Now, the Fed is only able to reduce its bond portfolio at a slow and gradual pace — as a massive one-time dumping of trillions in government bonds could capsize both the banking sector and the federal budget. However, the central banking system needs accurate recession indicators for its everyday work. And if the old one is broken, you get a new one as a replacement.
What is the Fed going to do about it? A methodology change is most certain, but so far it is unclear what indicator, unrelated to the macroeconomic statistics, could be used as a proxy for near-term economic growth projections.
Fed analysts say yield curves between short-term bonds could be more accurate, as they don't take into account the longer-term bond indicators distorted by the Fed's holdings of US government debt.
Another option could be the discrepancy between yields on commercial bonds.
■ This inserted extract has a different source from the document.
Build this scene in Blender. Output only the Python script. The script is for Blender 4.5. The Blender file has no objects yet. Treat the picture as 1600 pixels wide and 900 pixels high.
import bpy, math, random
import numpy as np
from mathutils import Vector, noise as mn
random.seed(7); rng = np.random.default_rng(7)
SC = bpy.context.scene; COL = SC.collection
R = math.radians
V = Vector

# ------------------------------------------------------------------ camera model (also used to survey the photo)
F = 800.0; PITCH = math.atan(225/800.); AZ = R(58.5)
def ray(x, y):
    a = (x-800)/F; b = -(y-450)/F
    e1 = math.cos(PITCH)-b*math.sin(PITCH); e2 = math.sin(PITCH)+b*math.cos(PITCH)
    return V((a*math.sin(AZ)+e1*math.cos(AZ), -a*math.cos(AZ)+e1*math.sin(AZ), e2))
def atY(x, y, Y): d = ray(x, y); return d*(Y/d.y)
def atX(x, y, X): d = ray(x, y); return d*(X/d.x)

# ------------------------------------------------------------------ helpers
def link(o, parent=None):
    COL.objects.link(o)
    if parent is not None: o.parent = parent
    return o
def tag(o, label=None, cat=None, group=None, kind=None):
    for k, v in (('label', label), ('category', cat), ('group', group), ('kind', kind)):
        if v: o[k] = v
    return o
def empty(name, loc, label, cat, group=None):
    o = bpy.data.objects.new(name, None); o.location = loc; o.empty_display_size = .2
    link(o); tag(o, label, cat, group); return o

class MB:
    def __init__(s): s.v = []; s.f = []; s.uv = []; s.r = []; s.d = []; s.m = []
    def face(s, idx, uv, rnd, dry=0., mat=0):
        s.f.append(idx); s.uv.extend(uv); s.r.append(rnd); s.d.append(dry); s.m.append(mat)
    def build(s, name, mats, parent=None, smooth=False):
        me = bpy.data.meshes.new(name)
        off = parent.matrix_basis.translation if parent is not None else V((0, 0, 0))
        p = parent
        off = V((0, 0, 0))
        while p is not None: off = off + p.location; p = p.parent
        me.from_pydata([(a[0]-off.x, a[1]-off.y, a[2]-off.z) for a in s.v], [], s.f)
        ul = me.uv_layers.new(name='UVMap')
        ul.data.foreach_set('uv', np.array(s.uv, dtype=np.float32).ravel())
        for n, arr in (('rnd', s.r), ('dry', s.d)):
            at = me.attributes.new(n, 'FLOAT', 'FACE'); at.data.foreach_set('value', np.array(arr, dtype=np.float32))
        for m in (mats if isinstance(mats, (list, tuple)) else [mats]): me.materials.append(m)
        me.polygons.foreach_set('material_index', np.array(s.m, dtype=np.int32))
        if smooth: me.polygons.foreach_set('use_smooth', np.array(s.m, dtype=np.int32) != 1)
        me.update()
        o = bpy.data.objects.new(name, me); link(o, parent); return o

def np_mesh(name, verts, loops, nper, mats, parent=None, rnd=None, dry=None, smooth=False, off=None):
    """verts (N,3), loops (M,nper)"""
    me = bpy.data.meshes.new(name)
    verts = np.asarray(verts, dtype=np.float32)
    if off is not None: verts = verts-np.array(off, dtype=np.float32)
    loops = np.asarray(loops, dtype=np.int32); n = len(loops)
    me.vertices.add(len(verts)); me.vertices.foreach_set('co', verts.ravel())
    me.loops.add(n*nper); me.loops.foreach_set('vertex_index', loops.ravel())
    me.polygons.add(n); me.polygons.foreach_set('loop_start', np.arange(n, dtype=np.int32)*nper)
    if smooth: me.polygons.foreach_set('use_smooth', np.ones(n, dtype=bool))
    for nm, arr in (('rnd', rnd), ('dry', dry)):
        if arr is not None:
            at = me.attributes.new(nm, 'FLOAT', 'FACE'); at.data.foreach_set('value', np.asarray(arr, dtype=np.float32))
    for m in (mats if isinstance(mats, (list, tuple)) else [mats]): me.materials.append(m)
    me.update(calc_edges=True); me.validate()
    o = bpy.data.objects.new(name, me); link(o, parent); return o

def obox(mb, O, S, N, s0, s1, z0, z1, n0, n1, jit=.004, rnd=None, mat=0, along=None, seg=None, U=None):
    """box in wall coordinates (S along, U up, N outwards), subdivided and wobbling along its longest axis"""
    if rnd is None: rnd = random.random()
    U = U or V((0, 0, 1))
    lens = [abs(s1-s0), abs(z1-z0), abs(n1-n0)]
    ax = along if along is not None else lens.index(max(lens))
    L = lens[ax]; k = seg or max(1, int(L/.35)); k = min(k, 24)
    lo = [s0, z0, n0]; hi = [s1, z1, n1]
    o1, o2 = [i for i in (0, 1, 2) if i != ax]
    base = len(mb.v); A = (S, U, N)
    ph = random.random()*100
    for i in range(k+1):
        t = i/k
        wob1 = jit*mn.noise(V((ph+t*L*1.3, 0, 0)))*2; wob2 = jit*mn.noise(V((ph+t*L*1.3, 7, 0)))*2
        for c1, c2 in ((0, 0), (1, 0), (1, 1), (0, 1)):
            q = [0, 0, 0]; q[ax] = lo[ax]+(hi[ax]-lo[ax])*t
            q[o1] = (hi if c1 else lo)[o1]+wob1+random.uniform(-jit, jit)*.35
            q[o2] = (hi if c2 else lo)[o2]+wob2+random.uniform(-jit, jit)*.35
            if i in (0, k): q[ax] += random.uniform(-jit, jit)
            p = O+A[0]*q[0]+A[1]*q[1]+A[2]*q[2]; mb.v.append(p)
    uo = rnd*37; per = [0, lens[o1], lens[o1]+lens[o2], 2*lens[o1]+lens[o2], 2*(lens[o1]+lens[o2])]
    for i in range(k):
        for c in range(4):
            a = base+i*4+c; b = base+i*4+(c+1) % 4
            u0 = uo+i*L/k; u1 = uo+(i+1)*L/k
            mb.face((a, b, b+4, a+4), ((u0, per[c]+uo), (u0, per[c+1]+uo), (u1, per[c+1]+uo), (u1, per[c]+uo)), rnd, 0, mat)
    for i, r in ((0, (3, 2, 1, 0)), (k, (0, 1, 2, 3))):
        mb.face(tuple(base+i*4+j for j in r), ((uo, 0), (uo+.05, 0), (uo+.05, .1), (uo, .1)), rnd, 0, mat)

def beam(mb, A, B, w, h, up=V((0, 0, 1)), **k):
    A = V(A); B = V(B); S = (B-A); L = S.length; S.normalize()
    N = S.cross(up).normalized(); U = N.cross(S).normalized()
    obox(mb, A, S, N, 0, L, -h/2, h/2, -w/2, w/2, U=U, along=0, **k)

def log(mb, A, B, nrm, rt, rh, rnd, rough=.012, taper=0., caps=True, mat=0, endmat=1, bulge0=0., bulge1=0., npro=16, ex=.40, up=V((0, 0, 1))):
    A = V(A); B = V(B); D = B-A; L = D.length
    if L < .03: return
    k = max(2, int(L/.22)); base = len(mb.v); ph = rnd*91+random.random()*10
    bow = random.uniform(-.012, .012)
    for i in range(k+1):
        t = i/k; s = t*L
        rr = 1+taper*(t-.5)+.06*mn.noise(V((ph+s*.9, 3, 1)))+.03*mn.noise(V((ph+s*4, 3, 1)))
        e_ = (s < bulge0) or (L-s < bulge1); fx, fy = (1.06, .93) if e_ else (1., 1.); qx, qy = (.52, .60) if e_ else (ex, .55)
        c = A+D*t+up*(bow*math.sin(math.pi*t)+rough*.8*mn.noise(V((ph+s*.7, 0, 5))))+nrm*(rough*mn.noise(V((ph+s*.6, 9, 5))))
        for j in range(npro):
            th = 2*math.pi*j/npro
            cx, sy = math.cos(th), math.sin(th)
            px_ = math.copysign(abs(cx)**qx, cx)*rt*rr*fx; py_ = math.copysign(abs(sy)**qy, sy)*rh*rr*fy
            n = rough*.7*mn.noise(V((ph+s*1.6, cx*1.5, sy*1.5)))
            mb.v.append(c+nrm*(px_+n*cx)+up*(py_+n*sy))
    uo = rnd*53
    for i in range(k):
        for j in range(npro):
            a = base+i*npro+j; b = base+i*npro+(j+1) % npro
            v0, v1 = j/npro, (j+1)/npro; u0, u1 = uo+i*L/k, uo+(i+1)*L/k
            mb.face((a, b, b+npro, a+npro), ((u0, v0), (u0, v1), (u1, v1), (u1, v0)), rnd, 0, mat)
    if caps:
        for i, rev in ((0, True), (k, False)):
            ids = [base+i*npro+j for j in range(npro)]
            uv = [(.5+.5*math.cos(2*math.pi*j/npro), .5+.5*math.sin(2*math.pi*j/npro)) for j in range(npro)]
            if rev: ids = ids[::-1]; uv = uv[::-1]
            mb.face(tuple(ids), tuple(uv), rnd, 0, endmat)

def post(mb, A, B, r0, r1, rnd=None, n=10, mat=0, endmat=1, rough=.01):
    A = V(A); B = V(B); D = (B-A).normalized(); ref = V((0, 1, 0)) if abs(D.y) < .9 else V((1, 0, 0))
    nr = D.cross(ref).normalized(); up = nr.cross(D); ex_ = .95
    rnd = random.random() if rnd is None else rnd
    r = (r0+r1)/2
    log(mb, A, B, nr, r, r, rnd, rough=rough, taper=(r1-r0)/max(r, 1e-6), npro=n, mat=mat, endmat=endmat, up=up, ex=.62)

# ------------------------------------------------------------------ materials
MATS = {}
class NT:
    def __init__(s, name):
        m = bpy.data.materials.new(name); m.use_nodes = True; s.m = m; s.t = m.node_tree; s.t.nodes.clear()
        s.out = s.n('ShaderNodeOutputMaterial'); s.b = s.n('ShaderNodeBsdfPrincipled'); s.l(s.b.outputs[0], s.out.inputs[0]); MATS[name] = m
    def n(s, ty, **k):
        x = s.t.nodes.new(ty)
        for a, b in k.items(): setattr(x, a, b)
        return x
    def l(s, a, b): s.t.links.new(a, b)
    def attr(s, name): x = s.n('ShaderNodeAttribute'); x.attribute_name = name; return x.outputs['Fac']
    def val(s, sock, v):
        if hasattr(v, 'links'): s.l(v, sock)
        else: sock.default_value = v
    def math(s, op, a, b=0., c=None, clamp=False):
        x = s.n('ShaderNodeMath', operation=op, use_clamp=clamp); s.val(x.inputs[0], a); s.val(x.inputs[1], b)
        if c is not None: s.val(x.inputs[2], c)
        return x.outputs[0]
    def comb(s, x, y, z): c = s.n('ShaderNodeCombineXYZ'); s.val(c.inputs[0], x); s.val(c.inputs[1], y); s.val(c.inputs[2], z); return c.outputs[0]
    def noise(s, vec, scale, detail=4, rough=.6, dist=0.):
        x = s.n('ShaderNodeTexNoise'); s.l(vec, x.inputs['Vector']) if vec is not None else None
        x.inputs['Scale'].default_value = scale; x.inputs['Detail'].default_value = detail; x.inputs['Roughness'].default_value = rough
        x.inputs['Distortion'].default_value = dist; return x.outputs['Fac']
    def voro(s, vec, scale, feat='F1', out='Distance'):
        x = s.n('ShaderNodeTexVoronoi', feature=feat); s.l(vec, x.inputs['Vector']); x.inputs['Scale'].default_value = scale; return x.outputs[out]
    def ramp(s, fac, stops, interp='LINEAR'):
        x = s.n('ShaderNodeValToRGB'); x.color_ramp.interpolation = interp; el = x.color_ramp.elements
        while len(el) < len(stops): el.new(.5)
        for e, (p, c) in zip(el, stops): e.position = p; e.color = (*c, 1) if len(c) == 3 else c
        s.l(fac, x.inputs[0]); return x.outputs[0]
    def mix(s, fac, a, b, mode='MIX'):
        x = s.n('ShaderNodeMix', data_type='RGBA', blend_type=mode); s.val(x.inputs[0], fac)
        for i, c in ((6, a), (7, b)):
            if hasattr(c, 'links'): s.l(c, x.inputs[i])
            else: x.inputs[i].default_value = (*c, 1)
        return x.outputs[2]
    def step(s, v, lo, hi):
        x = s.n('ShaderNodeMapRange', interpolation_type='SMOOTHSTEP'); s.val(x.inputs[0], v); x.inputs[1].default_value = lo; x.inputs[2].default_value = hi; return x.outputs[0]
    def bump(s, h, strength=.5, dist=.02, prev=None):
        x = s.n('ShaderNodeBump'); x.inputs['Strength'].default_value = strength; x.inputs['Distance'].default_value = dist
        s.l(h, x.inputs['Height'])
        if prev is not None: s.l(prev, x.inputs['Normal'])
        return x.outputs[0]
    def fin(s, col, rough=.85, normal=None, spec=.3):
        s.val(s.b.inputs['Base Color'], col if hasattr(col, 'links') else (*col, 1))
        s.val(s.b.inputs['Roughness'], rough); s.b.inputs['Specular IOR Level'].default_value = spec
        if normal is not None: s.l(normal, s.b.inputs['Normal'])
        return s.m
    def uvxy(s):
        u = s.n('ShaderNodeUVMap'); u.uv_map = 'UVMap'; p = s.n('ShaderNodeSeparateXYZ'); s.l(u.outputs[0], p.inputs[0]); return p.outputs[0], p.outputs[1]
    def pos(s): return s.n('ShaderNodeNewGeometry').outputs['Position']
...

However, in this case, private-sector volatility, such as company collapse due to corporate mismanagement, could be a nuisance.
Meanwhile, the gap between 10-year and 2-year Treasury yields was below 0.3 percent this week, which is less than on the eve of the Great Recession back in 2007. Some Fed economists take this seriously, although they can't quite explain what could throw the robust US economy into a sudden recession at this point.